Good, Sincere People Can and Do Exercise Unrighteous Dominion

I've said often that the thing I love most about the LDS Church is the amazing growth-producing structure for each and every member, but the fact that we deeply flawed mortals are the ones who are charged with administering that structure leads to some really bad implementation and too much unrighteous dominion. If all unrighteous dominion was imposed by "evil" or even "bad" people, that would be rather easy to handle. The problem, however, is that many good, sincere people end up exercising unrighteous dominion simply because they care and/or believe so much that they can't recognize their own actions that overstep righteous boundaries - or because they are thrust into leadership positions for which they are not prepared and are forced to learn on the job (much like a new parent who screws up with the first couple of kids before getting it right with the next two).

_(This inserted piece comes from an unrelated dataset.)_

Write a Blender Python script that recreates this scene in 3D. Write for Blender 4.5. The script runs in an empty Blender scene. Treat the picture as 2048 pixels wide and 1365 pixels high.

That's why I believe it is vital to strive to develop charity.

I know I am going to look back 40 years from now and be astounded about the ignorance of some of what I have said (and be mortified at some of what I have done), and I hope those who read what I have written publicly and know of what I have done incorrectly are charitable in their view of me despite my many mistakes. I desire that for myself, so I try very hard to give that same courtesy to others. I still have a ways to go with that effort, but I can say honestly that it has become a strength - largely because I have focused on it so carefully for so long.


Mormon Women: Who We Are said...

Great post, Ray. In fact, I think that it's because of this reality (that we are all prone to unrighteous dominion) that the Lord puts us in so many situations where we have opportunities to learn to watch for it and overcome it. But ironically, trying to force someone to not exercise unrighteous dominion is in its own right unrighteous dominion.

Hence the need for charity as we each try to do our best to overcome this natural tendency.

Patty said...

If you think about what you thought and how you viewed things as a child, then as a teenager, as a new parent and currently, and how your views morph and develop, it shouldn't come as a suprise to anyone that we say things that we truly believe but in ten years we may be on the opposite side of the spectrum on that same issue. It's part of life to change as we learn and grow.
The flip side of unrighteous dominion is that we often have the right to speak up for ourselves, to say "no" when it's appropriate, and to help people who are mistakenly applying it to understand better ways of handling situations. It just sucks when we have to be the ones to do it because I think most of us would rather not have confrontation.